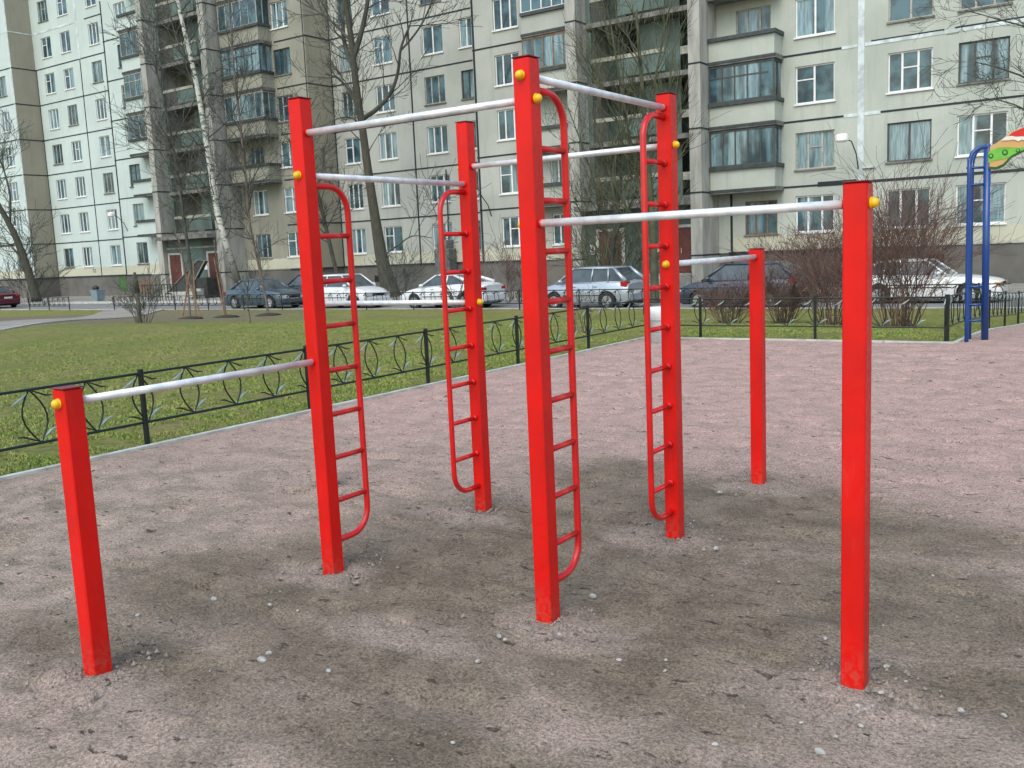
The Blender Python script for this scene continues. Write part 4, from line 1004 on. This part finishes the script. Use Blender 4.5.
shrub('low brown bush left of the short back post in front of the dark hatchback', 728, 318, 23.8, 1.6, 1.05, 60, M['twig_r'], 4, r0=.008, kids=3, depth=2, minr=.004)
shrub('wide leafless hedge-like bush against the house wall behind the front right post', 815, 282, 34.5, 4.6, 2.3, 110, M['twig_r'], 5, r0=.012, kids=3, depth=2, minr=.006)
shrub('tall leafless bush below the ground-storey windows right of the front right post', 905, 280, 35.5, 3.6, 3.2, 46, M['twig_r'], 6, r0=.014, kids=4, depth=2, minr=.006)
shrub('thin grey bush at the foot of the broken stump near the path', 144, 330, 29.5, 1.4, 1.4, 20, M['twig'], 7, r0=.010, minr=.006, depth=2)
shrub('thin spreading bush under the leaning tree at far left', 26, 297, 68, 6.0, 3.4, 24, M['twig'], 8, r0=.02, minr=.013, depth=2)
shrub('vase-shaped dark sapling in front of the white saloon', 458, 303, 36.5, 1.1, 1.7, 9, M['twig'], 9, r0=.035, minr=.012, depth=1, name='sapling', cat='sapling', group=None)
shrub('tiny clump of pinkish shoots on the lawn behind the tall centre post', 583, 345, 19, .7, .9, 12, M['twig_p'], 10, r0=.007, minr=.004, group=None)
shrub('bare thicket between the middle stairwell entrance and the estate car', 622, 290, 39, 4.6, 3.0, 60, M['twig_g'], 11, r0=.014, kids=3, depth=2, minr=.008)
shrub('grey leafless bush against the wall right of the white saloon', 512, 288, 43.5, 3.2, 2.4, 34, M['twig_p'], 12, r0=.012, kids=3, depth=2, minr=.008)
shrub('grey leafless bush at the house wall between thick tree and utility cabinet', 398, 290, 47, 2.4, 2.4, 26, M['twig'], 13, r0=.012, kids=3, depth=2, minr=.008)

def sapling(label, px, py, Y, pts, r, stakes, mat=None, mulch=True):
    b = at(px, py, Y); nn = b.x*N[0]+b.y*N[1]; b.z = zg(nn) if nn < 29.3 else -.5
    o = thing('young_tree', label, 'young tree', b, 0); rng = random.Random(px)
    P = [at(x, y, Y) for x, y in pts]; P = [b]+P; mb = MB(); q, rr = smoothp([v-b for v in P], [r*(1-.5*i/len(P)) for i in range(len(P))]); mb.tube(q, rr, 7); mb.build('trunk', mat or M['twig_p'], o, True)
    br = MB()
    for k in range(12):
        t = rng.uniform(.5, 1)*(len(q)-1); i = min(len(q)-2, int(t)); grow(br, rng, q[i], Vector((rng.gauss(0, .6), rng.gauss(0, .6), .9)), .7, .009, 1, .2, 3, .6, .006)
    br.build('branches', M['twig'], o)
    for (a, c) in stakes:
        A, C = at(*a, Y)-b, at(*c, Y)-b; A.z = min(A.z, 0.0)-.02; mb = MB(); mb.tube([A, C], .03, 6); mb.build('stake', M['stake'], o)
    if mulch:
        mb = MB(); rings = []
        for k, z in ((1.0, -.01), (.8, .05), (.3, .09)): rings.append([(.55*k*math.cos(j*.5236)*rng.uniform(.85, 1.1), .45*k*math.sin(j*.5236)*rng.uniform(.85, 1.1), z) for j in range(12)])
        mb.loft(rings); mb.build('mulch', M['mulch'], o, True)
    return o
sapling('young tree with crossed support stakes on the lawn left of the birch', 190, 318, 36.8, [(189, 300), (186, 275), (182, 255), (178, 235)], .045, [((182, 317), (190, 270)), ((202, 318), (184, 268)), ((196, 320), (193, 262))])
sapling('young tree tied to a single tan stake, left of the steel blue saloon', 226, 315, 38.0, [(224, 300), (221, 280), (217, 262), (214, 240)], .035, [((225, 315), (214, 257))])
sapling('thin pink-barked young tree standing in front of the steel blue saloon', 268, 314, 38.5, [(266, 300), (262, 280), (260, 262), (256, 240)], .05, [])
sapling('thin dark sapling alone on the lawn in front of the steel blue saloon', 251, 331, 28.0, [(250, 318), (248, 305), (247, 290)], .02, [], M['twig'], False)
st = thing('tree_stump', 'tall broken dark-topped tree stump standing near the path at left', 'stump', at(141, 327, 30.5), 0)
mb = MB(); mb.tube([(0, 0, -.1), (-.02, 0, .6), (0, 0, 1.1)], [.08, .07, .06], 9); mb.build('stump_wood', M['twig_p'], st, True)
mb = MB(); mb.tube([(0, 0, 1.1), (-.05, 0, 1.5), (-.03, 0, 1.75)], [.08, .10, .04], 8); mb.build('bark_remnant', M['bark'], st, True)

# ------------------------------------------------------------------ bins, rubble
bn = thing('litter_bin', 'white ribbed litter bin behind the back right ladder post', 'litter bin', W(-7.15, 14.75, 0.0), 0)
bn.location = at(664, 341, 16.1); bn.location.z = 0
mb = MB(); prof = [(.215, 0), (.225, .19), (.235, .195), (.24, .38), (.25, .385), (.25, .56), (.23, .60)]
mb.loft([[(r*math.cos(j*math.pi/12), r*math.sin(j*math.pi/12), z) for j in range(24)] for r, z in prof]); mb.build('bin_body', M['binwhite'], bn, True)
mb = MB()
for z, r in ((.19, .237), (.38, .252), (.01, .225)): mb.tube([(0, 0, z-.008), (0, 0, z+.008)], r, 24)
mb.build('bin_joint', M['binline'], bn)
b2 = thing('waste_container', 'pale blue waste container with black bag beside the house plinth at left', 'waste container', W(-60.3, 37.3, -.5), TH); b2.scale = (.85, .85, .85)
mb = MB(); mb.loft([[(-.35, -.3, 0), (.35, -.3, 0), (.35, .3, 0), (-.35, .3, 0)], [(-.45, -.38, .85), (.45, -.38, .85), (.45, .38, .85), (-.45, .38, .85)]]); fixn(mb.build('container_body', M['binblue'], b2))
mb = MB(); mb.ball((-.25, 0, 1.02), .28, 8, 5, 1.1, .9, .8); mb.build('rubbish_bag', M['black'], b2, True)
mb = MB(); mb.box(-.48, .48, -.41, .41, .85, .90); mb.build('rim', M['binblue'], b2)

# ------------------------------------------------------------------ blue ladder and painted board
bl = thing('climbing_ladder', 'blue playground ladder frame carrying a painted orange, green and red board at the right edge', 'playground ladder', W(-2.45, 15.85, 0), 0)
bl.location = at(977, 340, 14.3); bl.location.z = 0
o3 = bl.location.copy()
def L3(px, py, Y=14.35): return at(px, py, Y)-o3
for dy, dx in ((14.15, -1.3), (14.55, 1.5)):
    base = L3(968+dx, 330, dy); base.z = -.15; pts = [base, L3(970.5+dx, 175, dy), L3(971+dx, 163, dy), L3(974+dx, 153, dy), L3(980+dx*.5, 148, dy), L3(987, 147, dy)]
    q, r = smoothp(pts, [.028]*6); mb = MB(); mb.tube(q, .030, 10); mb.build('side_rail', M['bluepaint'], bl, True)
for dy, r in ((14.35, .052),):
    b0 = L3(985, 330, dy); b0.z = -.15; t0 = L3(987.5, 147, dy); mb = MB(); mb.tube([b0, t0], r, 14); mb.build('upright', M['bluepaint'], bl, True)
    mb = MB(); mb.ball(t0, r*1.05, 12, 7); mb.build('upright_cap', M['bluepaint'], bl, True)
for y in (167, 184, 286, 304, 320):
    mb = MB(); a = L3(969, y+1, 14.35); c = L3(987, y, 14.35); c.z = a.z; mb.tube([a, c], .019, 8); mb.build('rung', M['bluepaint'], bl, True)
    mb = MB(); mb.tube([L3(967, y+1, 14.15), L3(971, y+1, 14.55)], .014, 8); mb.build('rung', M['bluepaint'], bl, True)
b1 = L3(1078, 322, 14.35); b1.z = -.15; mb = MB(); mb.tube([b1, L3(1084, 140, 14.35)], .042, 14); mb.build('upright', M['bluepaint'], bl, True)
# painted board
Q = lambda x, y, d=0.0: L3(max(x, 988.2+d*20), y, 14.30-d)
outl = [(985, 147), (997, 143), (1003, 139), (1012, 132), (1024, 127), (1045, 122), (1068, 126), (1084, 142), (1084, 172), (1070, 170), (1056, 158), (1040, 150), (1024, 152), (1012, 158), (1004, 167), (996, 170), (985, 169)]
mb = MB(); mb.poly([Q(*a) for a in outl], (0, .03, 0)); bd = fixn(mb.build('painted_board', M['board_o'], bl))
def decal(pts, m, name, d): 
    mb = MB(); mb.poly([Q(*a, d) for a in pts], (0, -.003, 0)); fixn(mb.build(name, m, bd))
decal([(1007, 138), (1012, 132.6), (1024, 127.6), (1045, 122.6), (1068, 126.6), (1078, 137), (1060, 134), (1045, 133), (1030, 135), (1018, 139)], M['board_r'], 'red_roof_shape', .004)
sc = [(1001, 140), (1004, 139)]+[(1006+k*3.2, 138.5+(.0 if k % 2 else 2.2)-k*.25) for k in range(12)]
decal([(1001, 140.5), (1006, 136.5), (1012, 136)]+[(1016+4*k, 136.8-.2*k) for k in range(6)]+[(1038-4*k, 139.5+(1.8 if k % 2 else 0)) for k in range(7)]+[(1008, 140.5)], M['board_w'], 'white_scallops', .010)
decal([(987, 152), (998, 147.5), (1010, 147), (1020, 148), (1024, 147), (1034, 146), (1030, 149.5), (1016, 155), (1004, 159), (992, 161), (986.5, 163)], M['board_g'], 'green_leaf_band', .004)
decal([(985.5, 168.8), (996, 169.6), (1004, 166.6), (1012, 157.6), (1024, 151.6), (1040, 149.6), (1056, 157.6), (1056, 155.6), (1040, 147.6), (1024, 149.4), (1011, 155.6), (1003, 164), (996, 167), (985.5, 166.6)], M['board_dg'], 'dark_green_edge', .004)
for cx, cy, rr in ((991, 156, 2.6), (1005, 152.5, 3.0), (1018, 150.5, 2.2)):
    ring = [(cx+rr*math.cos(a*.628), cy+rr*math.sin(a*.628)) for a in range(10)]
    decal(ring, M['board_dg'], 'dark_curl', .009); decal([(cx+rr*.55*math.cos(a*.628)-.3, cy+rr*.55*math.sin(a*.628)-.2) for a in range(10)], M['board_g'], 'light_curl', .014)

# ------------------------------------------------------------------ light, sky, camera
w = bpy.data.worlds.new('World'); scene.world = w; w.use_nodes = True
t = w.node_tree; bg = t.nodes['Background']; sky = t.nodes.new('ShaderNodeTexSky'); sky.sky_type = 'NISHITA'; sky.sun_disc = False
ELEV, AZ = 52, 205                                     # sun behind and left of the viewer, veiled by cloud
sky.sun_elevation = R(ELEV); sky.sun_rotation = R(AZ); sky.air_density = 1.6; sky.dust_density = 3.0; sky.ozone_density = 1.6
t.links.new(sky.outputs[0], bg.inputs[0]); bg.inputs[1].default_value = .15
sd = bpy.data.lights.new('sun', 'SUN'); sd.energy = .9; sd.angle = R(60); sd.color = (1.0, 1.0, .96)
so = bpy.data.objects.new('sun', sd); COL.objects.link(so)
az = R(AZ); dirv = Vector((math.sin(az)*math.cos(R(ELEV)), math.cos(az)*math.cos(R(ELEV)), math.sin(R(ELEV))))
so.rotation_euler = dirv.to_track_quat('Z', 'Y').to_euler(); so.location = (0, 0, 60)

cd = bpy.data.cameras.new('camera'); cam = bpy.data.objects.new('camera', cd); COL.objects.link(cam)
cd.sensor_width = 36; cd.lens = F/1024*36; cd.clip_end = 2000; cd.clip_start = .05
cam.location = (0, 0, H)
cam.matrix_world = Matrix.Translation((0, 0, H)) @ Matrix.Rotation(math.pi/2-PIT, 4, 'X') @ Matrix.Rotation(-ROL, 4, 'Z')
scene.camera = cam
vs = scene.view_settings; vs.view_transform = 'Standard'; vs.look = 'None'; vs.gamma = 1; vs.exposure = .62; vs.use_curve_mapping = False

• _Work instructions_
Of the lines in the data above, how many contain the word "scene"? Give only that figure.

• _Solution for this exercise_
4